View from the Middle Fork
Standing knee deep in flowers. For me, it is usually somewhere in the Rockies, middle to late July. I once counted eighteen species in one high meadow. Every shape and color, some on the edge of the woods, or right near water. The most exotic blooms, generally in some dappled light, in thin and moist woods, are the columbine. All who see this fantastique surely are transformed. The best flowers I have seen were in Fravert’s basin, across the river and staring at the backside of Snowmass Mountain, in Colorado, and various unnamed meadows in the Selkirks in British Columbia. I have routinely shot 150 pictures a day, back when we used film only. Once, I shot a snow covered meadow, to awaken the next day to yellow blooms in the same place. It was like I got two seasons in one place, without having to pack ten feet more.
We famously enjoy wild flowers in Central Texas in March and April especially, and then find the cousin to our Blue Bonnets and Indian Paintbrush blooming in the cooler mountain climes in July. Many famous pictures of the Grand Tetons are awash in the blue lupine down in the Snake River basin. It makes an interesting link for us to find our Hill Country flowers prolific in a different season.
I try to get my wife up into the flowers every year, but sometimes she seems to like the Miner’s Cabbage as much as any bloom, and it is all leaf. There is something about this short growing season, and the need to take full advantage of stored nutrients, good water, and warm sunshine. The whole country explodes, even if for only six weeks.
I discovered flowers, and mountains, living in El Paso. Living halfway up the side of Mt.
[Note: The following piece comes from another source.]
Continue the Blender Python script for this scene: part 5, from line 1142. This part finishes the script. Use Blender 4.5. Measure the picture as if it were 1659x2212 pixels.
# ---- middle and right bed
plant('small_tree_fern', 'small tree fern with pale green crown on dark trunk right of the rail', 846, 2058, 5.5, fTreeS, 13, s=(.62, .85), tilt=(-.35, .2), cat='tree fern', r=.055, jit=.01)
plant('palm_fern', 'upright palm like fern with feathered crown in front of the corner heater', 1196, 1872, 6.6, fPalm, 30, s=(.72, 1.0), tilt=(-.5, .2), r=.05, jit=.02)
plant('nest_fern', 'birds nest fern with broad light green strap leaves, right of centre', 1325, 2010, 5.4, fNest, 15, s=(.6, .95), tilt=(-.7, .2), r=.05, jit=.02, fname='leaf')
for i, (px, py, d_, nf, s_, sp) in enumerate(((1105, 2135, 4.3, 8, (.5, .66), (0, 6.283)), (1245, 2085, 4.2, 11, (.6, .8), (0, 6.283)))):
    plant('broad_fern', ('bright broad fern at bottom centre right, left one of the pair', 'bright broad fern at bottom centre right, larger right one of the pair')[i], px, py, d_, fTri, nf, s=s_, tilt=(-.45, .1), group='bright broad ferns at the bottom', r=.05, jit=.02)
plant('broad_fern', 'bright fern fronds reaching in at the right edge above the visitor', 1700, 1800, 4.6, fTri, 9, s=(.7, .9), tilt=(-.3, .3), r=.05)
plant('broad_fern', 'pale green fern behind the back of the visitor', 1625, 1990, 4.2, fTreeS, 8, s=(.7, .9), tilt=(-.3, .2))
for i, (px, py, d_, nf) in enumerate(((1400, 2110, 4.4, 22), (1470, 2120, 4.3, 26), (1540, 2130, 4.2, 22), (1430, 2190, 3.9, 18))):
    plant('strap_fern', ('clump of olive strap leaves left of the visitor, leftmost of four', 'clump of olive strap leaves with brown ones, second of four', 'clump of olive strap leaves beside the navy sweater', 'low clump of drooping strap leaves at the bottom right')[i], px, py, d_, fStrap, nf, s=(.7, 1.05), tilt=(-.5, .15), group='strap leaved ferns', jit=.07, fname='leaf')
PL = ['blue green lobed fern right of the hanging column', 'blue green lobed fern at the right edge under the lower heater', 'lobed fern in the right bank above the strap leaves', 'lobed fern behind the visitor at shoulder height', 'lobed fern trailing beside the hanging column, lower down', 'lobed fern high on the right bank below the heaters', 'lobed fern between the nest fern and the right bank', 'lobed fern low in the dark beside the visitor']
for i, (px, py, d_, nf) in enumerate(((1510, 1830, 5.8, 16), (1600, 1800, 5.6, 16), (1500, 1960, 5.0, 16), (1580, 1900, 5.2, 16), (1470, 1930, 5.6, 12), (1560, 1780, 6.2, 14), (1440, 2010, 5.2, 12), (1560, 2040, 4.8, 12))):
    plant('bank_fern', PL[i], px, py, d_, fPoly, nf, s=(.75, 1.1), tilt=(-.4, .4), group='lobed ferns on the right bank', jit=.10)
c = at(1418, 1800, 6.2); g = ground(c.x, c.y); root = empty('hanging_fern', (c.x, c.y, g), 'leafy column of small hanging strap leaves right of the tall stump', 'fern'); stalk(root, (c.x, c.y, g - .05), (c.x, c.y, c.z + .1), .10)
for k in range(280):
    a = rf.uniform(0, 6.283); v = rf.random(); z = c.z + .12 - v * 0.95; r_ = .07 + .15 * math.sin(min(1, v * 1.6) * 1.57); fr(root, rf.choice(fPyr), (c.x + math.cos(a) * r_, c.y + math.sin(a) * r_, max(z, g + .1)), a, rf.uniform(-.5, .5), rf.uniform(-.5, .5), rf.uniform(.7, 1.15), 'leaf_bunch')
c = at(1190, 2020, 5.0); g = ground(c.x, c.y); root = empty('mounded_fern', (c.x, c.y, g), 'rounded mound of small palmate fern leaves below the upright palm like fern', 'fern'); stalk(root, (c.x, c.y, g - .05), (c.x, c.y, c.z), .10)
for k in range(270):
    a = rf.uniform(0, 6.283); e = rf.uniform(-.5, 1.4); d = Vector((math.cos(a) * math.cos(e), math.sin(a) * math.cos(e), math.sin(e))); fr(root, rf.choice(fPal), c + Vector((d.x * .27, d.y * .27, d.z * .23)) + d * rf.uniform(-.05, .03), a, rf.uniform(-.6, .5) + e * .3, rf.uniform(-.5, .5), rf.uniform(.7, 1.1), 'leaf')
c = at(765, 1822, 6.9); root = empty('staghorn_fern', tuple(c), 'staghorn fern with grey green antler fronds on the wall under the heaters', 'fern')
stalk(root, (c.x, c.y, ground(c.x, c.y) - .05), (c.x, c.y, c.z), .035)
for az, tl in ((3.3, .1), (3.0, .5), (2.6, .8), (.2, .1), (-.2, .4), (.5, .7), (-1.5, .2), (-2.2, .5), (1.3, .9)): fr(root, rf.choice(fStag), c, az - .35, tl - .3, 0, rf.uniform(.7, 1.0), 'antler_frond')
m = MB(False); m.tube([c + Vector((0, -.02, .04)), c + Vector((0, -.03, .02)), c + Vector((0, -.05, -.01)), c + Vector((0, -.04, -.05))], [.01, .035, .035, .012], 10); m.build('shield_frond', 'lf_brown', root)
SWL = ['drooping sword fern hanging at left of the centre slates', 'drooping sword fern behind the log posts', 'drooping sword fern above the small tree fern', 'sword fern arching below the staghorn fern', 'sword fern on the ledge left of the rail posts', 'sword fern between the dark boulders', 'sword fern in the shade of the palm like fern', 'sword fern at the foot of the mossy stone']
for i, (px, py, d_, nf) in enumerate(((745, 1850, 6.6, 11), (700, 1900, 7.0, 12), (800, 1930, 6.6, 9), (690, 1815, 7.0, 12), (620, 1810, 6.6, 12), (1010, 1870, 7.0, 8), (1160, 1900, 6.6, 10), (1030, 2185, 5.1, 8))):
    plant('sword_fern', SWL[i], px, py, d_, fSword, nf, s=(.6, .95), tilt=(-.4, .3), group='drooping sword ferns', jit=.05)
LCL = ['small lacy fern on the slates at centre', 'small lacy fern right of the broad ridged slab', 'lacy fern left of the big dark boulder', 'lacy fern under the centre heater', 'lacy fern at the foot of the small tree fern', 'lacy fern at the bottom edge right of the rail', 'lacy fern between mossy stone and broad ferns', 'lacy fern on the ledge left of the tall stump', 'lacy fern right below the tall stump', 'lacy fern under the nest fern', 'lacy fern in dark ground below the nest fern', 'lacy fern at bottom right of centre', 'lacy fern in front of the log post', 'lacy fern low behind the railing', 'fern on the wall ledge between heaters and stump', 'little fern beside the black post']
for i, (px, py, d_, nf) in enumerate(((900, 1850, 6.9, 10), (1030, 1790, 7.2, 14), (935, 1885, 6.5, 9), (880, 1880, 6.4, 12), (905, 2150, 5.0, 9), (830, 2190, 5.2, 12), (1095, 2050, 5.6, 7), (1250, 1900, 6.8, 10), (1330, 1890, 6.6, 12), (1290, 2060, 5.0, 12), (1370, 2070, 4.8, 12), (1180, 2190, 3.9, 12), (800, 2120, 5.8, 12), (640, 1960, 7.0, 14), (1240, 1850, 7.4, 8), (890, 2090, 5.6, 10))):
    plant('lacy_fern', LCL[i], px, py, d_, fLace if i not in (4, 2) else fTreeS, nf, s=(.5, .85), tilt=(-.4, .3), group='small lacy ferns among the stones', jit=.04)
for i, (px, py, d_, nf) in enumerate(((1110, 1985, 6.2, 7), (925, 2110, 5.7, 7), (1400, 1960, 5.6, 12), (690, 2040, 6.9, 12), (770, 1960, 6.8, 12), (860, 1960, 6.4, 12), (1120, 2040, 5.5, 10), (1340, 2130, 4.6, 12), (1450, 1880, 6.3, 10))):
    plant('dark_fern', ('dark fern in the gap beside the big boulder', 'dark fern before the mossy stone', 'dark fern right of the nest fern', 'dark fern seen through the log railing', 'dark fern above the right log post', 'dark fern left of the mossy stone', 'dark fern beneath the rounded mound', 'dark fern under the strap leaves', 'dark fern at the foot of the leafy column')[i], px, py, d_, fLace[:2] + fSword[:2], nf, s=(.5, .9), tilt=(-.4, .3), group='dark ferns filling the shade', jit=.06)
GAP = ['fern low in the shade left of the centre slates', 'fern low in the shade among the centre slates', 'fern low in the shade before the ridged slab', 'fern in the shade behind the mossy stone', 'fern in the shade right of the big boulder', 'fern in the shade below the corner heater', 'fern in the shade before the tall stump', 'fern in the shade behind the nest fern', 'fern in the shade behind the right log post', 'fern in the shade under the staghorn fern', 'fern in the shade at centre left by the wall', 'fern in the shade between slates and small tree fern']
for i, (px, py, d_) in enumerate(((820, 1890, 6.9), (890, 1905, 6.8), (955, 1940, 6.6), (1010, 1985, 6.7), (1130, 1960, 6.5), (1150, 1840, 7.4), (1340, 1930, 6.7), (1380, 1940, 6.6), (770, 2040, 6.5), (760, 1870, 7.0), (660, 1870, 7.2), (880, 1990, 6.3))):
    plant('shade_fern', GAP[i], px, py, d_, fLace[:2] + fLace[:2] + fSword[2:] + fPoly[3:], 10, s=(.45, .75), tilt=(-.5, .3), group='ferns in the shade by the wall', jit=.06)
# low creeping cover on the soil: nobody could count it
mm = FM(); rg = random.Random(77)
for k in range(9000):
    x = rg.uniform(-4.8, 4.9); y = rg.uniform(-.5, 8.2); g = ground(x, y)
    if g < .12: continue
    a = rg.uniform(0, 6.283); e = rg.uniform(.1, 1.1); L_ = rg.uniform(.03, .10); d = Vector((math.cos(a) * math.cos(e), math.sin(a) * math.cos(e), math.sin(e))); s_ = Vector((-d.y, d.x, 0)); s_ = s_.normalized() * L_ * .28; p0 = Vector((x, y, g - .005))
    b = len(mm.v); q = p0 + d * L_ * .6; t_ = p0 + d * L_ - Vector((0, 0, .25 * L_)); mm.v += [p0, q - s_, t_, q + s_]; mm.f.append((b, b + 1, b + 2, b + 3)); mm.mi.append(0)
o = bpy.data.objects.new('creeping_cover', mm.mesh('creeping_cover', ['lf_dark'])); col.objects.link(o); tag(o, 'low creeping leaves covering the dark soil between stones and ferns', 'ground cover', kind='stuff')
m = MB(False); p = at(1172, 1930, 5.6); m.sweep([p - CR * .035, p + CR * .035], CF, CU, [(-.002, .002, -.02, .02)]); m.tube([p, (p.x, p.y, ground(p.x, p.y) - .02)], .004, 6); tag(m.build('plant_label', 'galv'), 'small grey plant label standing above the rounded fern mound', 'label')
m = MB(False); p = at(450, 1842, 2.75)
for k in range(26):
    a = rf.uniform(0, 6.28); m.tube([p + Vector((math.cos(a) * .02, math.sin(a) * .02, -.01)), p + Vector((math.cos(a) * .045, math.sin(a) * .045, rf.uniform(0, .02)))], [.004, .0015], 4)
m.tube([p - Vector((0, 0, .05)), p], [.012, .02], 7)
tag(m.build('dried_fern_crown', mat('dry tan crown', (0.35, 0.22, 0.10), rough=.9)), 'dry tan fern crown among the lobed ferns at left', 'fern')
Franklin, it now seems natural to have eventually wandered to the top of all three peaks. But more than the ravines, and sudden mule deer, and hidden springs, it was the proliferation of plants I found in the barren, lifeless, dust and rock rubble Chihuahuan desert that stayed with me. Using techniques employed by divers, I began to carefully study some small area, say 100 by 100 feet. It was as if plants, and some creatures, gave up their camouflage to my deliberate pace and inch by inch inspection.
Then, the short monsoonal season comes in from the Baja, and you get a few showers for a few days. Excepting the winter snow, that is about it in those parts. But, the whole country blooms. The Juarez Mountains across the Rio take on a greenish/reddish hue. If columbine are unavailable, I can heartily recommend the Claret Cup Cactus bloom. Evolving about 20,000 years ago from roses, all cactus blooms are sweet, spectacular, and short lived. Â
And so the desert waits in quiet anticipation almost all the time, and then gets it all when the bloom finally comes.